I often begin with a moment directly from my life or overheard. But these fragments are not stories in full. Years ago, my teacher Kate Besser told me to distinguish between a vignette and a story. This is on my mind when I write, what will elevate the moment to a story, and often that is the heat, the “hot poker” you mentioned. With “Sonny Boy,” Bobby is, in fact, based on my dad’s cousin, who would stop by unexpectedly and drink at our kitchen table. However, I made up the events of the story. That piece required many drafts, especially the ending, because both the young boy and his father have been thrown into such fear and forced into action, yet a sense of empathy for Bobby remains. I wanted that complexity to be present as Bobby is taken away.

There’s a lot of menace in these stories (I looked up “menace” to see if it was rooted in “men,” but “men” comes from “to think,” and “menace” comes from “threat”). “Fifth Grade” opens with Kenny Lustyik and his friends sneaking off to explore the spring ice; and 11-year-old Jill in “Mercy” is brought along on the hunting trip to drive the truck.

I’m drawn to the darker side of human experience, to loss and struggle. I started reading Stephen King in fourth grade, enjoy a book or movie that makes me cry, and see nobility in characters who suffer and sacrifice for others. So, yes, menace does live inside most of my work. Both “Fifth Grade” and “Mercy” are based on my childhood in rural St. Lawrence County, New York, almost Canada, where winter is both long and difficult, and people struggle to make a living. Kids there in the 1970s were not overly protected by adults. My dad read “Mercy” and told everyone it happened almost exactly like I wrote it. And the day Kenny (his real name) drowned is burned in my memory.   

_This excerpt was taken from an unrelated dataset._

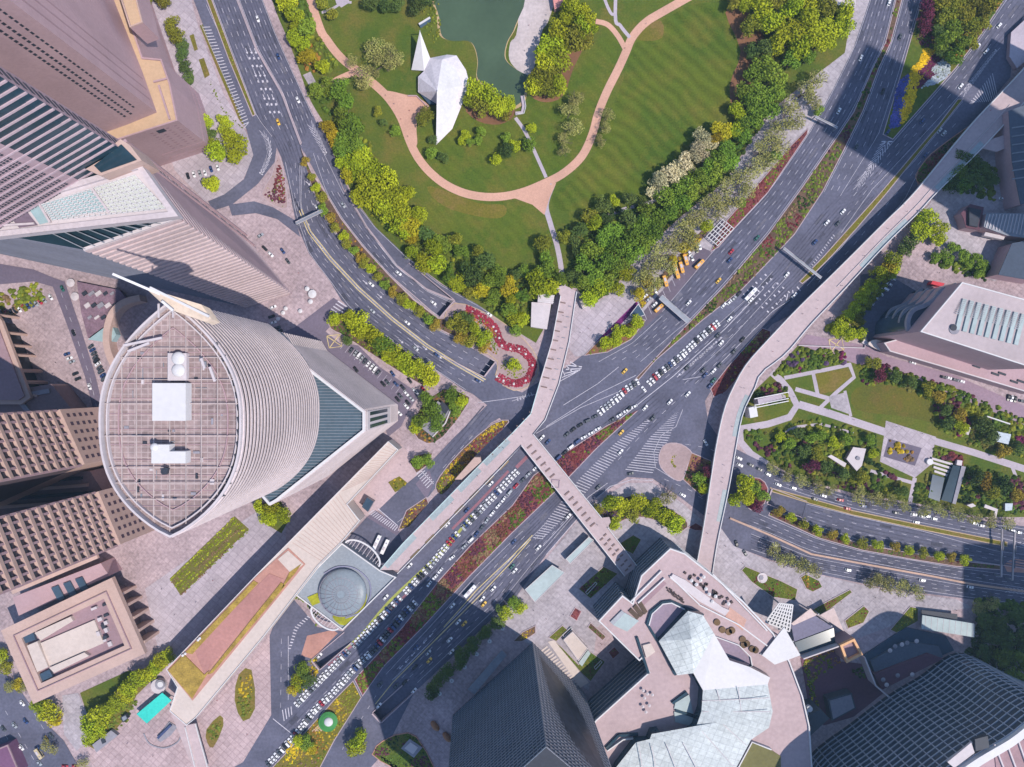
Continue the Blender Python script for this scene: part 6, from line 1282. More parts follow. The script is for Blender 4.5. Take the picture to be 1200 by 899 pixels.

To use the language of wine, these stories smell of earth, hay, and marriage, with a hint of the surreal. Talk about writing fantastical pieces like “Witched” and “Retail.”

I love this idea of describing my stories as wine (I actually stopped answering [your question] to write about this in my journal). The surreal feels as true to me as the details of fields and rivers, husbands and wives, the physical truth of my rural upbringing. I never set out to bring those elements into a story; they bubble up as I am writing. For “Witched,” my sister studied Wiccan and gardens, so setting a story at her house, imagining how she would save a sister in need, gave that story its bones. “Retail” was a journal write while on a dinner break from a mall job between teaching gigs. I hated being there, so I wrote about it. Malls are so boring, I let the fantastical take over. I like when stories venture out in unexpected ways, and I’m interested in writers who put fantastical images alongside the ordinary, like George Saunders.

Many of your stories are rooted in the life we know, even as a character is becoming uprooted. In “Cushioned,” Steve thinks, “There is a way to make this work,” about his obsessive attachment to his pillow. And in “Verbs in My Sentences,” Maggie is discovering the depth of Simon’s mental illness. These are stories about the final straw.

I love this description of rooted and uprooted. And, yes, the final straw. Short stories find their heartbeats in the moments a character is going to throw it all in and make a change. There has to be enough backstory to make that believable, and the trick is finding that balance. I talk to my students about the compression of stories we read and tell, how much they can show in dense spaces as we watch characters reach their limits. Of course, in real life, there is the next day, the next meeting, the next horrible decision by those in charge, the next bit of suffering. But there is a delight in watching a character reach the point of no return, taking the plunge into a new way of life. It is hopeful, and a kind of road map, because we do have options to change our lives, to push back against what traps us.

Mary Kay Zuravleff has published four novels, including American Ending, an Oprah Spring Book Pick praised for depicting “a community of Russian immigrants from a century ago in magical, living detail to tell a story that rings true in the present.”